Dans les premiers jours de juillet, l'armée des alliés partit des environs de Shangaï pour le golfe de Pé-tchi-li, où elle avait été précédée par des détachements d'Anglais et de Français, qui avaient pris terre, les premiers dans l'ile de Ta-tieou-houan, les seconds dans celle de Tché-Fou. L'armée débarqua dans les mêmes îles et en fit sa base pour opérer contre l'embouchure du Pe-ho.

L'embouchure du Pe-ho, le point du rivage le plus rapproché de la capitale, avait été désigné par les deux gouvernements comme l'endroit le plus favorable à un débarquement. A la suite d'une première reconnaissance, les généraux en chef avaient décidé qu'on débarquerait sur les deux rives du fleuve; que les Français prendraient terre sur celle de droite, les Anglais sur celle de gauche.

Une seconde reconnaissance en décida autrement; celle-ci conclut à l'impossibilité de débarquer une armée sur la rive droite; elle amena les généraux en chef à renoncer à opérer isolément, chacun sur une des rives du fleuve, et les persuada d'agir simultanément par la rive gauche, sur le village de Pe-Tang, considéré comme étant le point de la côte offrant le moins de difficultés à un débarquement.

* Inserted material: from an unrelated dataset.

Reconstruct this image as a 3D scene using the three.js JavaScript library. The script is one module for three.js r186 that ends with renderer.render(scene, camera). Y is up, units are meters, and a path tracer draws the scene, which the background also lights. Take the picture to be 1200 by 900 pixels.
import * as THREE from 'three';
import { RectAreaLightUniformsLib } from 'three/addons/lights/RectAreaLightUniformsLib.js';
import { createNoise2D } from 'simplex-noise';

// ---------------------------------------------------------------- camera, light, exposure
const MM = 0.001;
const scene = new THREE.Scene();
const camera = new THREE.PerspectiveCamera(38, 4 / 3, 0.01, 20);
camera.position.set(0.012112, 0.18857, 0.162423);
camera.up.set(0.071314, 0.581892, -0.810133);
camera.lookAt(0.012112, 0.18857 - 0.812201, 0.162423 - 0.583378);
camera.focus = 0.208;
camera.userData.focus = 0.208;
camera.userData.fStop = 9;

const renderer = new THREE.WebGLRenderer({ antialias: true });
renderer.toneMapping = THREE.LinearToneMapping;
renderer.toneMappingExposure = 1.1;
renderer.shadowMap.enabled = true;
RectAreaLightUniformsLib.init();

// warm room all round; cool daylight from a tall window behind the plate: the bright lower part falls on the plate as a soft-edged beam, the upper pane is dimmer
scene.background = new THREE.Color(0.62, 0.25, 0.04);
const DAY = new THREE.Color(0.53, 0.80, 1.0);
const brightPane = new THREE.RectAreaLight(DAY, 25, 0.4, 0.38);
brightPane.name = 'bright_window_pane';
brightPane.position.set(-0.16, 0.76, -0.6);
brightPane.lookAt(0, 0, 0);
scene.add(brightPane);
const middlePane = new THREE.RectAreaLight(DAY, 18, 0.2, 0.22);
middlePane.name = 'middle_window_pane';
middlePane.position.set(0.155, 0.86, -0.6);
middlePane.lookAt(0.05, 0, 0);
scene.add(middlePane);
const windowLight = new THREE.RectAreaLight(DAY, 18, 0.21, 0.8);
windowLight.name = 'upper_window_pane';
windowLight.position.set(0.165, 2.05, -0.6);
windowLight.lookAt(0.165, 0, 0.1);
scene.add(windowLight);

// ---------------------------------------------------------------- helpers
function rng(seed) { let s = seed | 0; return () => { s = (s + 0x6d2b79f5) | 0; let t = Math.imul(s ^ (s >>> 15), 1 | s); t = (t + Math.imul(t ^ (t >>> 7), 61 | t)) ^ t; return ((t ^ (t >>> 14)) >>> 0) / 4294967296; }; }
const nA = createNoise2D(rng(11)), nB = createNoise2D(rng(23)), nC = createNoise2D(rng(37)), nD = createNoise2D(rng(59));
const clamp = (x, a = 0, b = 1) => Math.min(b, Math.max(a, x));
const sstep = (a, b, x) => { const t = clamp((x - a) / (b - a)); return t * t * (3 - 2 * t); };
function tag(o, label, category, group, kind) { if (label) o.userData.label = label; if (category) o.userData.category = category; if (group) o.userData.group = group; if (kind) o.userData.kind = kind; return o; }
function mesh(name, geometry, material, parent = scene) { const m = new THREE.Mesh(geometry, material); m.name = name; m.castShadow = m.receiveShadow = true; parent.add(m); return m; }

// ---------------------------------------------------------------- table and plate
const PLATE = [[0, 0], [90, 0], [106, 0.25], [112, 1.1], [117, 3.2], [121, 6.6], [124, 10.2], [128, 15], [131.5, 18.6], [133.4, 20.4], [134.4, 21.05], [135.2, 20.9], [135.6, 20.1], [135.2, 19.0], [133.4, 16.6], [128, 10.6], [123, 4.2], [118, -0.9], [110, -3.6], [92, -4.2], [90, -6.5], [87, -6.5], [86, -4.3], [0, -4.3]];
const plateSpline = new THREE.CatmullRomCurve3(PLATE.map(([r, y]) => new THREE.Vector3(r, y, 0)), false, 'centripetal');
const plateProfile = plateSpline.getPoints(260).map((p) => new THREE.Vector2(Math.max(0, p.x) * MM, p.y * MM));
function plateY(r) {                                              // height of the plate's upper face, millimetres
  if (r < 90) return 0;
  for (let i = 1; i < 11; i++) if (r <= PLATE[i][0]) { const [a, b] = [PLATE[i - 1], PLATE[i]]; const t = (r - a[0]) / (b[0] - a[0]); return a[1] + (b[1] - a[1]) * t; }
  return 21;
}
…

Le 19 juillet, les deux généraux en chef, les amiraux anglais et français tinrent à Tché-Fou un conseil de guerre auquel assistèrent les deux ambassadeurs, lord Elgin et le baron Gros, nouvellement arrivés avec mission de remplacer MM. Bruce et de Bourboulon. Il y fut décidé que le 28 les flottes alliées se réuniraient dans le golfe de Pé-tchi-li, à hauteur du Pe-ho; qu'on emploierait les journées du 29 et du 30 à faire la reconnaissance en détail du village de Pe-Tang et de l'embouchure de la petite rivière de PeTang-ho, qui se jette dans le golfe à quelques milles au nord du Pe-ho.

Le 26, les flottes reprirent la mer, et, comme il avait été convenu, elles firent leur jonction dans le golfe de Pé-tchi-li, à hauteur de l'embouchure du Pe-ho le 28 juillet.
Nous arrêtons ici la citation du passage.